Join us for the Annual Gerda Henkel Foundation Visiting Professorship Lecture 2025-26.
The lecture examines the persistence of colonial imaginations in German history, arguing that 19th‑century knowledge and practices established enduring frameworks shaping also our current polarized political debates.
The increasingly politicised public debates over colonial histories highlight social polarisation in our memory culture. In order to better understand this ongoing conflict, Anja Laukötter argues that we should take a historical look at the enduring persistence of colonial imaginations. Focusing on German history and using concrete examples, she shows how knowledge, thought patterns, experiences and practices in the nineteenth century already created the conditions and opportunities for the emergence of colonial imaginations, which could be invoked and updated later in history. She thus argues that this historical period was broader in its geographical and temporal scope than has previously been realised.

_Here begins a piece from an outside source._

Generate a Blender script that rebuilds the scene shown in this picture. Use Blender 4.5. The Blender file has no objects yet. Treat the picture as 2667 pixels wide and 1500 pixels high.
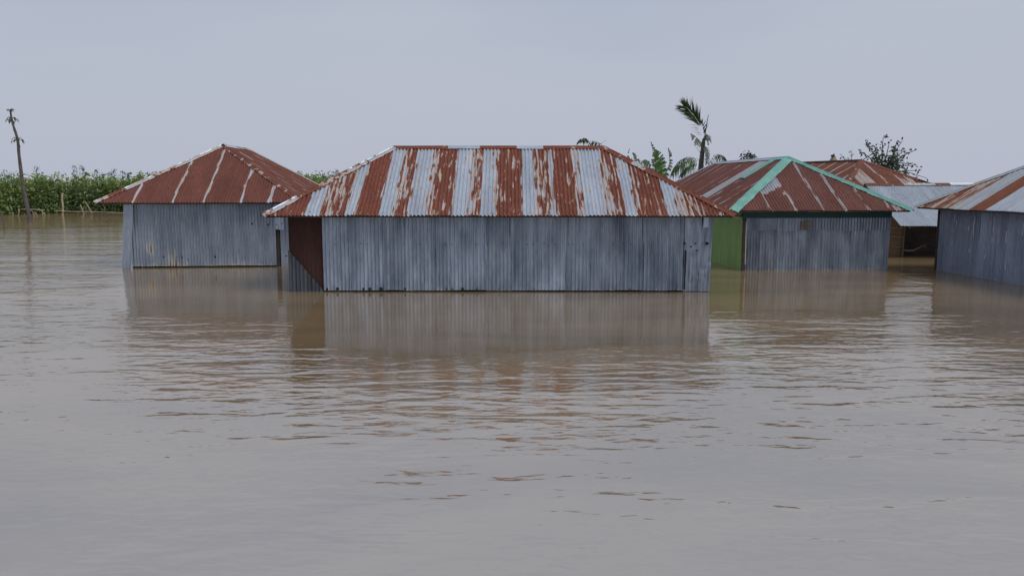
import bpy, math, random
import numpy as np
from mathutils import Vector, Matrix, noise as mnoise

# ------------------------------------------------------------------ camera, sky, sun, exposure
scene = bpy.context.scene
COL = scene.collection
F_PX, CAM_H, PITCH = 2093.0, 2.2, math.atan(276 / 2093.0)

cam_data = bpy.data.cameras.new('camera')
cam_data.sensor_width = 36.0
cam_data.lens = 36.0 * F_PX / 2667.0
cam_data.clip_end = 6000
cam = bpy.data.objects.new('camera', cam_data)
COL.objects.link(cam)
cam.location = (0, 0, CAM_H)
cam.rotation_euler = (math.pi / 2 - PITCH, 0, 0)
scene.camera = cam

SUN_EL, SUN_AZ = math.radians(50), math.radians(126)      # soft light from behind the viewer's right shoulder
world = bpy.data.worlds.new('World')
scene.world = world
world.use_nodes = True
wn, wl = world.node_tree.nodes, world.node_tree.links
wn.clear()
out = wn.new('ShaderNodeOutputWorld')
mixs = wn.new('ShaderNodeMixShader')
sky = wn.new('ShaderNodeTexSky')
sky.sky_type = 'NISHITA'
sky.sun_disc = False
sky.sun_elevation = SUN_EL
sky.sun_rotation = SUN_AZ
sky.dust_density = 4.0
sky.air_density = 1.5
bg1 = wn.new('ShaderNodeBackground')
bg1.inputs['Strength'].default_value = 0.06
wl.new(sky.outputs[0], bg1.inputs['Color'])
bg2 = wn.new('ShaderNodeBackground')                      # the closed cloud deck
bg2.inputs['Strength'].default_value = 1.0
tc = wn.new('ShaderNodeTexCoord')
mp = wn.new('ShaderNodeMapping')
mp.inputs['Scale'].default_value = (1.0, 1.0, 5.0)
nz = wn.new('ShaderNodeTexNoise')
nz.inputs['Scale'].default_value = 1.5
nz.inputs['Detail'].default_value = 4.0
nz.inputs['Roughness'].default_value = 0.45
wl.new(tc.outputs['Generated'], mp.inputs['Vector'])
wl.new(mp.outputs[0], nz.inputs['Vector'])
rp = wn.new('ShaderNodeValToRGB')
rp.color_ramp.elements[0].position = 0.3
rp.color_ramp.elements[0].color = (0.385, 0.455, 0.572, 1)
rp.color_ramp.elements[1].position = 0.7
rp.color_ramp.elements[1].color = (0.515, 0.552, 0.645, 1)
wl.new(nz.outputs['Fac'], rp.inputs['Fac'])
sep = wn.new('ShaderNodeSeparateXYZ')                     # the deck thins to pale haze low down
wl.new(tc.outputs['Generated'], sep.inputs[0])
mr_ = wn.new('ShaderNodeMapRange')
mr_.inputs['From Min'].default_value = -0.02
mr_.inputs['From Max'].default_value = 0.30
mr_.interpolation_type = 'SMOOTHSTEP'
wl.new(sep.outputs['Z'], mr_.inputs['Value'])
mxc = wn.new('ShaderNodeMix')
mxc.data_type = 'RGBA'
mxc.inputs[6].default_value = (0.505, 0.542, 0.645, 1)
wl.new(mr_.outputs[0], mxc.inputs[0])
wl.new(rp.outputs[0], mxc.inputs[7])
wl.new(mxc.outputs[2], bg2.inputs['Color'])
mixs.inputs[0].default_value = 0.90
wl.new(bg1.outputs[0], mixs.inputs[1])
wl.new(bg2.outputs[0], mixs.inputs[2])
wl.new(mixs.outputs[0], out.inputs['Surface'])

sun_data = bpy.data.lights.new('sun', 'SUN')
sun_data.energy = 1.4
sun_data.angle = math.radians(22)
sun_data.color = (1.0, 0.97, 0.93)
sun = bpy.data.objects.new('sun', sun_data)
COL.objects.link(sun)
sd = Vector((math.sin(SUN_AZ) * math.cos(SUN_EL), math.cos(SUN_AZ) * math.cos(SUN_EL), math.sin(SUN_EL)))
sun.rotation_euler = (-sd).to_track_quat('-Z', 'Y').to_euler()

vs = scene.view_settings
vs.view_transform = 'Standard'
vs.look = 'None'
vs.exposure = 0.0
vs.gamma = 1.0
vs.use_curve_mapping = False
scene.cycles.use_denoising = True
scene.cycles.max_bounces = 6

rnd = random.Random(7)
nrs = np.random.RandomState(11)


# ------------------------------------------------------------------ helpers
def at(u, v, Y):
    """a point seen at (u, v) of the photograph that stands Y metres ahead"""
    x, y = (u - 1333.5) / F_PX, (v - 750) / F_PX
    d = Vector((x, math.cos(PITCH) - y * math.sin(PITCH), -math.sin(PITCH) - y * math.cos(PITCH)))
    return d * (Y / d.y) + Vector((0, 0, CAM_H))


def link(name, me, mat=None, parent=None):
    o = bpy.data.objects.new(name, me)
    COL.objects.link(o)
    if mat is not None:
        me.materials.append(mat)
    if parent is not None:
        o.parent = parent
    return o


def empty(name, loc, rz=0.0):
    o = bpy.data.objects.new(name, None)
    o.empty_display_size = 0.3
    COL.objects.link(o)
    o.location = loc
    o.rotation_euler = (0, 0, rz)
    return o


def tag(o, label=None, cat=None, group=None, kind=None):
    if label: o['label'] = label
    if cat: o['category'] = cat
    if group: o['group'] = group
    if kind: o['kind'] = kind
    return o


class MB:
    """collects faces for one mesh"""
    def __init__(self):
        self.v, self.f = [], []

    def add(self, vs_, fs_):
        b = len(self.v)
        self.v += [tuple(p) for p in vs_]
        self.f += [tuple(i + b for i in f) for f in fs_]

    def box(self, c, s, rz=0.0):
        cx, cy, cz = c
        hx, hy, hz = s[0] / 2, s[1] / 2, s[2] / 2
        cr, sr = math.cos(rz), math.sin(rz)
        P = []
        for dz in (-hz, hz):
            for dx, dy in ((-hx, -hy), (hx, -hy), (hx, hy), (-hx, hy)):
                P.append((cx + dx * cr - dy * sr, cy + dx * sr + dy * cr, cz + dz))
        self.add(P, [(3, 2, 1, 0), (4, 5, 6, 7), (0, 1, 5, 4), (1, 2, 6, 5), (2, 3, 7, 6), (3, 0, 4, 7)])

    def bar(self, a, b, w, h, up=(0, 0, 1)):
        a, b = Vector(a), Vector(b)
        d = (b - a).normalized()
        s = d.cross(Vector(up))
        if s.length < 1e-4: s = d.cross(Vector((1, 0, 0)))
        s.normalize()
        t = s.cross(d).normalized()
        P = []
        for p in (a, b):
            for x, y in ((-1, -1), (1, -1), (1, 1), (-1, 1)):
                P.append(p + s * (x * w / 2) + t * (y * h / 2))
        self.add(P, [(3, 2, 1, 0), (4, 5, 6, 7), (0, 1, 5, 4), (1, 2, 6, 5), (2, 3, 7, 6), (3, 0, 4, 7)])

    def tube(self, pts, rad, n=7, cap=True):
        pts = [Vector(p) for p in pts]
        m = len(pts)
        ref = Vector((0.31, 0.2, 0.93))
        rows = []
        for i in range(m):
            d = (pts[min(i + 1, m - 1)] - pts[max(i - 1, 0)])
            if d.length < 1e-6: d = Vector((0, 0, 1))
            d.normalize()
            r_ = ref if abs(d.dot(ref)) < 0.95 else Vector((1, 0, 0))
            s = d.cross(r_).normalized()
            t = s.cross(d).normalized()
            r = rad[i] if isinstance(rad, (list, tuple)) else rad
            rows.append([pts[i] + s * (r * math.cos(2 * math.pi * k / n)) + t * (r * math.sin(2 * math.pi * k / n)) for k in range(n)])
        V = [p for r in rows for p in r]
        Fc = []
        for i in range(m - 1):
            for k in range(n):
                k2 = (k + 1) % n
                Fc.append((i * n + k, i * n + k2, (i + 1) * n + k2, (i + 1) * n + k))
        if cap:
            Fc.append(tuple(range(n - 1, -1, -1)))
            Fc.append(tuple((m - 1) * n + k for k in range(n)))
        self.add(V, Fc)

    def leaf(self, base, d, up, ln, wd, fold=0.25, droop=0.2, mf=0.45):
        """a pointed leaf of four faces"""
        base, d = Vector(base), Vector(d).normalized()
        s = d.cross(Vector(up))
        if s.length < 1e-3: s = d.cross(Vector((1, 0, 0.2)))
        s.normalize()
        n = s.cross(d).normalized()
        m = base + d * (ln * mf) + Vector((0, 0, -droop * ln * 0.12))
        tip = base + d * ln + Vector((0, 0, -droop * ln * 0.6))
        l = m + s * (wd / 2) + n * (fold * wd / 2)
        r = m - s * (wd / 2) + n * (fold * wd / 2)
        self.add([base, l, m, r, tip], [(0, 2, 1), (0, 3, 2), (1, 2, 4), (2, 3, 4)])

    def build(self, name, mat=None, parent=None, smooth=False, attrs=None):
        me = bpy.data.meshes.new(name)
        me.from_pydata(self.v, [], self.f)
        if smooth:
            me.polygons.foreach_set('use_smooth', [True] * len(me.polygons))
        me.update()
        return link(name, me, mat, parent)


# ------------------------------------------------------------------ materials
def newmat(name):
    m = bpy.data.materials.new(name)
    m.use_nodes = True
    n, l = m.node_tree.nodes, m.node_tree.links
    b = n['Principled BSDF']
    return m, n, l, b


def nnode(n, t, **kw):
    x = n.new(t)
    for k, v in kw.items():
        if k in x.inputs: x.inputs[k].default_value = v
        else: setattr(x, k, v)
    return x


def math_(n, l, op, a, b=None, clamp=False):
    x = n.new('ShaderNodeMath')
    x.operation = op
    x.use_clamp = clamp
    for i, v in enumerate((a, b)):
        if v is None: continue
        if isinstance(v, (int, float)): x.inputs[i].default_value = v
        else: l.new(v, x.inputs[i])
    return x.outputs[0]


def ramp(n, l, fac, stops, interp='LINEAR'):
    r = n.new('ShaderNodeValToRGB')
    r.color_ramp.interpolation = interp
    e = r.color_ramp.elements
    while len(e) < len(stops): e.new(0.5)
    for i, (p, c) in enumerate(stops):
        e[i].position = p
        e[i].color = (c[0], c[1], c[2], 1) if not isinstance(c, (int, float)) else (c, c, c, 1)
    l.new(fac, r.inputs['Fac'])
    return r.outputs['Color']


def mixc(n, l, fac, a, b, blend='MIX'):
    x = n.new('ShaderNodeMix')
    x.data_type = 'RGBA'
    x.blend_type = blend
    if isinstance(fac, (int, float)): x.inputs[0].default_value = fac
    else: l.new(fac, x.inputs[0])
    for i, v in ((6, a), (7, b)):
        if isinstance(v, tuple): x.inputs[i].default_value = (v[0], v[1], v[2], 1)
        else: l.new(v, x.inputs[i])
    return x.outputs[2]


def tin(name, zinc, zinc2, tan, rust, rust2, metal=0.55, rough=0.42, amp=0.95, streak=(13.0, 1.0), dents=0.0, zmix=0.25):
    """weathered corrugated iron: zinc, chalky weathering and rust, laid out by the sheet's own run and width"""
    m, n, l, b = newmat(name)
    uv = nnode(n, 'ShaderNodeUVMap', uv_map='run')
    ar = nnode(n, 'ShaderNodeAttribute', attribute_name='rust')
    at_ = nnode(n, 'ShaderNodeAttribute', attribute_name='tone')
    mp = nnode(n, 'ShaderNodeMapping')
    mp.inputs['Scale'].default_value = (streak[0], streak[1], 1)
    l.new(uv.outputs[0], mp.inputs['Vector'])
    n1 = nnode(n, 'ShaderNodeTexNoise', Scale=1.0, Detail=5.0, Roughness=0.62, Distortion=0.3)
    l.new(mp.outputs[0], n1.inputs['Vector'])
    mp2 = nnode(n, 'ShaderNodeMapping')
    mp2.inputs['Scale'].default_value = (30, 6, 1)
    l.new(uv.outputs[0], mp2.inputs['Vector'])
    n2 = nnode(n, 'ShaderNodeTexNoise', Scale=1.0, Detail=4.0, Roughness=0.6)
    l.new(mp2.outputs[0], n2.inputs['Vector'])
    mp3 = nnode(n, 'ShaderNodeMapping')
    mp3.inputs['Scale'].default_value = (3.0, 0.9, 1)
    l.new(uv.outputs[0], mp3.inputs['Vector'])
    n3 = nnode(n, 'ShaderNodeTexNoise', Scale=1.0, Detail=3.0, Roughness=0.5)
    l.new(mp3.outputs[0], n3.inputs['Vector'])
    a = math_(n, l, 'MULTIPLY', math_(n, l, 'SUBTRACT', n1.outputs['Fac'], 0.5), amp * 2.2)
    c = math_(n, l, 'MULTIPLY', math_(n, l, 'SUBTRACT', n2.outputs['Fac'], 0.5), amp * 0.45)
    s = math_(n, l, 'ADD', math_(n, l, 'ADD', a, c), ar.outputs['Fac'])
    zn = math_(n, l, 'ADD', math_(n, l, 'MULTIPLY', n3.outputs['Fac'], 1 - zmix), math_(n, l, 'MULTIPLY', n1.outputs['Fac'], zmix))
    zc = ramp(n, l, zn, [(0.34, zinc2), (0.64, zinc)])
    fine = ramp(n, l, n2.outputs['Fac'], [(0.3, (0.82,) * 3), (0.65, (1.06,) * 3)])
    zc = mixc(n, l, 1.0, zc, fine, 'MULTIPLY')
    rc = ramp(n, l, n2.outputs['Fac'], [(0.34, rust2), (0.6, rust)])
    rv = ramp(n, l, n3.outputs['Fac'], [(0.25, (0.80,) * 3), (0.75, (1.12,) * 3)])
    rc = mixc(n, l, 1.0, rc, rv, 'MULTIPLY')
    mt = ramp(n, l, s, [(0.26, 0.0), (0.42, 1.0)])
    mr = ramp(n, l, s, [(0.56, 0.0), (0.59, 1.0)])
    col = mixc(n, l, mr, mixc(n, l, mt, zc, tan), rc)
    tn = nnode(n, 'ShaderNodeCombineColor')
    for i in range(3): l.new(at_.outputs['Fac'], tn.inputs[i])
    col = mixc(n, l, 1.0, col, tn.outputs[0], 'MULTIPLY')
    l.new(col, b.inputs['Base Color'])
    l.new(math_(n, l, 'MULTIPLY', math_(n, l, 'SUBTRACT', 1.0, mt), metal), b.inputs['Metallic'])
    ro = math_(n, l, 'ADD', math_(n, l, 'MULTIPLY', mt, 0.9 - rough), rough)
    l.new(ro, b.inputs['Roughness'])
    b.inputs['Specular IOR Level'].default_value = 0.3
    bp = nnode(n, 'ShaderNodeBump', Strength=0.6, Distance=1.0)
    hgt = math_(n, l, 'MULTIPLY', n2.outputs['Fac'], 0.0016)
    if dents:
        mp4 = nnode(n, 'ShaderNodeMapping')
        mp4.inputs['Scale'].default_value = (9, 5, 1)
        l.new(uv.outputs[0], mp4.inputs['Vector'])
        n4 = nnode(n, 'ShaderNodeTexNoise', Scale=1.0, Detail=2.0, Roughness=0.4)
        l.new(mp4.outputs[0], n4.inputs['Vector'])
        hgt = math_(n, l, 'ADD', hgt, math_(n, l, 'MULTIPLY', n4.outputs['Fac'], dents))
    l.new(hgt, bp.inputs['Height'])
    l.new(bp.outputs[0], b.inputs['Normal'])
    return m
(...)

The Gerda Henkel Visiting Professorship is a co-operation between the Department of International History at the London School of Economics and Political Science (LSE), the Gerda Henkel Foundation, the German Historical Institute London (GHIL), and the Gerda Henkel Professor’s home university.
Meet our speaker:
Professor Anja Laukötter, Gerda Henkel Visiting Professor Department of International History, LSE
Anja Laukötter has been a full professor of cultural history at the Friedrich-Schiller-University Jena since 2021. Previously she was a (senior) researcher at the research department “History of Emotions” at the Max Planck Institute for Human Development (2010-2021). Anja Laukötter earned her Ph.D. in 2006 and her habilitation in 2018 at the Humboldt University in Berlin. She has studied modern and contemporary history, political sciences and cultural anthropology in Cologne, New York City and Berlin.
She has researched on the history of 19th and 20th Century European History, with focus on linkages between socio-political, cultural and history of science/knowledge perspectives. Within that framework she has focussed on the history of colonialism, its museums and collections as well as the history of the body, emotions and media (as photography, film, television). More recent she is interested in the history of truth and the history of imaginations in othering processes and democratic societies.
Meet our chair:
Professor Marc David Baer, Head of Department, Department of Internationanal History, LSE
Marc Baer is the Head of Department of International History at the LSE. He is an expert in Middle Eastern and European History, the Ottoman Empire, and Muslim-Jewish Relations. His most recent book is The Ottomans: Khans, Caesars, and Caliphs, an international bestseller shortlisted for the Wolfson History Prize in 2022.